Book cover of A Theory of Expanded Love

Caitlin Hicks Author Of A Theory of Expanded Love

New book alert!

Why am I passionate about this?

My life and work have been profoundly affected by the central circumstance of my existence: I was born into a very large military Catholic family in the United States of America. As a child surrounded by many others in the 60s, I wrote, performed, and directed family plays with my numerous brothers and sisters. Although I fell in love with a Canadian and moved to Canada, my family of origin still exerts considerable personal influence. My central struggle, coming from that place of chaos, order, and conformity, is to have the courage to live an authentic life based on my own experience of connectedness and individuality, to speak and be heard. 

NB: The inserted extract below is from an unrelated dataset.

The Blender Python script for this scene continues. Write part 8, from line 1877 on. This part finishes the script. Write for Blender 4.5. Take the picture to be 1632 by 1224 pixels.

Caitlin's book list on coming-of-age books that explore belonging, identity, family, and beat with an emotional and/or humorous pulse

What is my book about?

Trapped in her enormous, devout Catholic family in 1963, Annie creates a hilarious campaign of lies when the pope dies and their family friend, Cardinal Stefanucci, is unexpectedly on the shortlist to be elected the first American pope.

Driven to elevate her family to the holiest of holy rollers in the parish, Annie is tortured by her own dishonesty. But when “The Hands” visits her in her bed and when her sister finds herself facing a scandal, Annie discovers her parents will do almost anything to uphold their reputation and keep their secrets safe. 

Questioning all she has believed and torn between her own gut instinct and years of Catholic guilt, Annie takes courageous risks to wrest salvation from the tragic sequence of events set in motion by her parents’ betrayal.